Saturday 25 January 2014

Saturday afternoon reading

It's raining and blowing a lukewarm gale outside, Morecambe F.C. are being held 1-1 at home by Portsmouth (having blown a penalty opportunity) and I've got a few spare minutes, so what better time to read a fine article about BBC bias from a former BBC producer, Scott Grønmark, at The Salisbury Review

(I do like ex-BBC insider pieces).

Scott wonders, "Why does the corporation keep doing things seemingly designed to confirm right-wing conspiracy theories?" 

His suspicion is that it's something to do with "malfunctioning feedback loops".

And what explains those "malfunctioning feedback loops"? 

Well, his first answer is that while he worked (for 12 years) at the BBC he found very few right-wing employees at the corporation:
Of the dozens of news journalists I worked with, I can think of only four who, either openly or secretly, admitted to being conservatives. My instinct at the time was that at least 90 per cent of my colleagues were leftists of one sort or another – possibly 95 per cent. In that sort of overwhelmingly liberal atmosphere, it’s no wonder that conservatives keep their politics secret for fear of damaging their careers. 
And many of those "leftists" - including managers - display open contempt for the Right. (He provides several vivid examples from his own personal experience).

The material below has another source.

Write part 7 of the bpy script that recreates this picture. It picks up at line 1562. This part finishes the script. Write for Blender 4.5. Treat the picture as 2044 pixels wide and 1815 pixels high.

What's his second answer to the question at hand?:
You might imagine that employees would receive feedback about bias direct from right-wingers they meet in the real world – I certainly heard enough complaints from non-media types when I worked there. But urban leftists tend to socialise almost exclusively with their own dirigiste kind. I suspect most BBC news staff assume – despite the evidence of polls suggesting 45 per cent of the electorate lean to the right – that right-wingers are similarly rare in wider society, and that they resemble the cartoonish figures featured in BBC news stories – the truffle pigs of the banking world, the blazered bluff coves of UKIP, the knuckle-draggers of the EDL etc. You and I know that the vast majority of Tory and UKIP supporters are perfectly nice, kindly, unextreme people – but the average BBC producer probably doesn’t. 
His third answer?:
This perception of right-wingers as a tiny minority of greedy racists who enjoy seeing the poor suffer is reinforced by the fact that the most important potential source of feedback – Conservative voters – hardly ever complain to the BBC about bias. A paedophile presenter scandal, an insult to the Queen, or cruel on-air phone calls to a much-loved comedy actor will light up the switchboard. No doubt they also get upset about the make-up of Question Time panels or the way John Humphrys never lets a Tory minister answer a question without interruption. But as they don’t descend on Broadcasting House clasping flaming torches – or even send a complaining email – the BBC assumes Middle England is content.
As for criticism from what the BBC invariably calls the right-wing press, well, those papers are all mouthpieces for wicked capitalist robber-barons and – unlike, say, the Guardian – are hopelessly biased and can therefore safely be ignored.
And finally: 
Finally, you might imagine the consciences of senior managers – all honourable men, as I said – would cause them sleepless nights. But as they know they aren’t part of a sinister conspiracy (there really aren’t any secret meetings to plot Labour’s return to power), they feel no guilt. Besides, left-wing views confer on the holder a delicious, unshakeable sense of being on the side of the angels. Even if you suspect that providing a constant diet of anti-Israel stories and US political coverage suggesting the centre of the solar system is located in the vicinity of Barack Obama’s backside might not represent true balance, you can tell yourself you’re helping to create a better, fairer, cuddlier world.
His conclusion?
Unless the Right can think of ways of making the BBC’s feedback loops work effectively, or the BBC spontaneously recognises its responsibilities to license-fee payers who don’t share its equalitarian instincts, Europe’s most significant left-liberal broadcaster will continue – shamelessly – to dress to the left.
Very well worth a read. See if you agree with it.

1 comment:

  1. reasoned a takedown of the smug self satisfied Beebers as I have seen-clearer than even Robin Aitken.
    Will only entrench the BBC even more seeing as getting Labour back-the quangos ready to take them in once again...and getting all that inherited and promised dosh from us all is ALL that the BBC are for these days.